Slight skepticism for selling high on Smith.

MLB: Houston Astros at Tampa Bay Rays Kim Klement-USA TODAY Sports

As you’ve probably heard by now, yesterday the Rays finalized a five-player trade sending outfielders Mallex Smith and Jake Fraley to the Seattle Mariners in exchange for catcher Mike Zunino, outfielder Guillermo Heredia, and left-handed pitcher Michael Plassmeyer.

Overall, the response in Rays land has been rather positive. Catcher was the number one position of need for the team this offseason, and this trade does an excellent job addressing that need. Count me among the (slight) skeptics, however. And that’s because of the man the Rays gave up.

Mallex Smith (or MIS, Mallex International Speedway as I am fond of calling him) is fresh off one of better, and certainly most fulfilling, seasons in recent Rays history. Coming into the season, the overall vibe with MIS was that he was going to be a fourth outfielder at best, and a very likely candidate to be sent down to Durham if any of the kids got called up. He was fresh off a season with Tampa Bay in which he played 81 games and had a wRC+ of 88.

However, Smith got things going early, posting a particularly strong week in mid-April when he slashed .536/.567/.750 to inflate his early batting line to a point that is was going to be hard for Kevin Cash to keep him out of the lineup.

And so Cash kept him in the lineup, and Mallex kept producing. Late May and early June were a bit of a slog for Smith, and his detractors likely pointed to the inflated BABIP from early in the season and said this was regression rearing its ugly head. However, Mr. Mallex and His Incredible Notebook weren’t going to settle for that answer.

Instead, MIS was posting a monster of a July and August, slashing .383/.458/.586 over the two months, with nearly as many walks as strikeouts, as his plate discipline increased all year. And that’s the thing the scared me most about moving Smith.

It’s hard to think of a Rays player who seemingly improved more in front of our very eyes than Mallex, and it didn’t seem like a fluke. There’s the fact that he is among the most studious players in the game. There’s the fact that his skills seem to be only just approaching the natural speed he has to his game. There’s the fact that he’s still only 25 years old, and that he has said football was his number one sport much of growing up. And there was the fact he had an effect on every game he played.

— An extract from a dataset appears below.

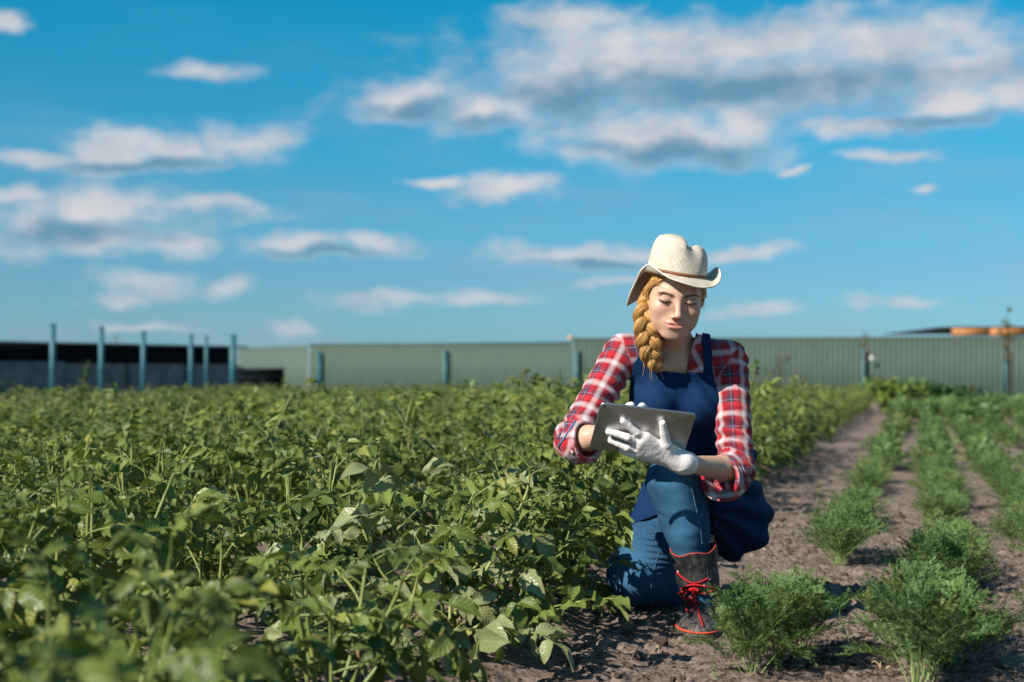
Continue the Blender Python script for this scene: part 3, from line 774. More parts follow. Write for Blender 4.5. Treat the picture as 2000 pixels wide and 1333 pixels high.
def polygonise(f, lo, hi, h, B=12):
    """surface nets over a sparse set of blocks; f maps (n,3) points to signed distance"""
    lo = np.asarray(lo, float); hi = np.asarray(hi, float)
    nb = np.ceil((hi - lo) / (h * B)).astype(int)
    g = np.stack(np.meshgrid(*[np.arange(n) for n in nb], indexing='ij'), -1).reshape(-1, 3)
    cen = lo + (g + .5) * B * h; rad = B * h * .87
    fc = f(cen); g = g[np.abs(fc) < rad * 1.12 + .004]
    keysV, posV, quads = [], [], []
    ar = np.arange(B + 2); loc = np.stack(np.meshgrid(ar, ar, ar, indexing='ij'), -1).reshape(-1, 3)
    S = 4096
    CH_ = 60
    for s0 in range(0, len(g), CH_):
        gs = g[s0:s0 + CH_]; base = gs * B - 1                           # corners base .. base+B+1
        P = (base[:, None] + loc[None]) 
        D = f(lo + P.reshape(-1, 3) * h).reshape(len(gs), B + 2, B + 2, B + 2)
        ins = D < 0
        # vertices: every cell of the block and its lower neighbours
        cell = np.zeros((len(gs), B + 1, B + 1, B + 1), int)
        for dx in (0, 1):
            for dy in (0, 1):
                for dz in (0, 1): cell += ins[:, dx:dx + B + 1, dy:dy + B + 1, dz:dz + B + 1]
        bi, ci, cj, ck = np.nonzero((cell > 0) & (cell < 8))
        if not len(bi): continue
        acc = np.zeros((len(bi), 3)); cnt = np.zeros(len(bi))
        for ax in range(3):
            for u in (0, 1):
                for v in (0, 1):
                    o = [0, 0, 0]; o[(ax + 1) % 3] = u; o[(ax + 2) % 3] = v; o2 = list(o); o2[ax] = 1
                    d0 = D[bi, ci + o[0], cj + o[1], ck + o[2]]; d1 = D[bi, ci + o2[0], cj + o2[1], ck + o2[2]]
                    x = (d0 < 0) != (d1 < 0); t_ = np.where(x, d0 / np.where(x, d0 - d1, 1), 0)
                    pt = np.tile(np.array(o, float), (len(bi), 1)); pt[:, ax] = t_
                    acc += pt * x[:, None]; cnt += x
        pos = acc / cnt[:, None]; cidx = base[bi] + np.stack([ci, cj, ck], 1)
        key = ((cidx[:, 0] + 2) * S + cidx[:, 1] + 2) * S + cidx[:, 2] + 2
        keysV.append(key); posV.append(lo + (cidx + pos) * h)
        # faces: edges starting at corners 1..B (local) owned by this block
        for ax in range(3):
            sl = slice(1, B + 1); a0 = ins[:, sl, sl, sl]; s2 = [sl, sl, sl]; s2[ax] = slice(2, B + 2); a1 = ins[:, s2[0], s2[1], s2[2]]
            bi2, i, j, k = np.nonzero(a0 != a1)
            if not len(bi2): continue
            c = base[bi2] + 1 + np.stack([i, j, k], 1); u = np.zeros(3, int); v = np.zeros(3, int); u[(ax + 1) % 3] = 1; v[(ax + 2) % 3] = 1
            def kk(q): return ((q[:, 0] + 2) * S + q[:, 1] + 2) * S + q[:, 2] + 2
            qd = np.stack([kk(c - u - v), kk(c - v), kk(c), kk(c - u)], 1)
            fl = ~a0[bi2, i, j, k]; qd[fl] = qd[fl][:, ::-1]
            quads.append(qd)
    K = np.concatenate(keysV); V = np.concatenate(posV); K, ix = np.unique(K, return_index=True); V = V[ix]
    Q = np.concatenate(quads); I = np.searchsorted(K, Q); I = np.clip(I, 0, len(K) - 1); ok = (K[I] == Q).all(1)
    return V, I[ok]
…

The Mallex Effect was real.

There are certainly some red flags on his FanGraphs page: the .449 BABIP against lefties last season and his .347 batting average at home stand out the most, but it seems like his floor is a 3.0-win player. His plate discipline, speed, and batted ball profile (22.6 career line drive rate) all speak to a solid hitter, and every one of those traits is trending in the right direction.

They say sell high, but what if Smith hasn’t yet reached his truest heights? Only time will tell if the Rays made the right move, but I’m with Tommy Pham. Mallex will be missed:

Hopefully his Florida chain can still be put to good use out there in the Pacific Northwest.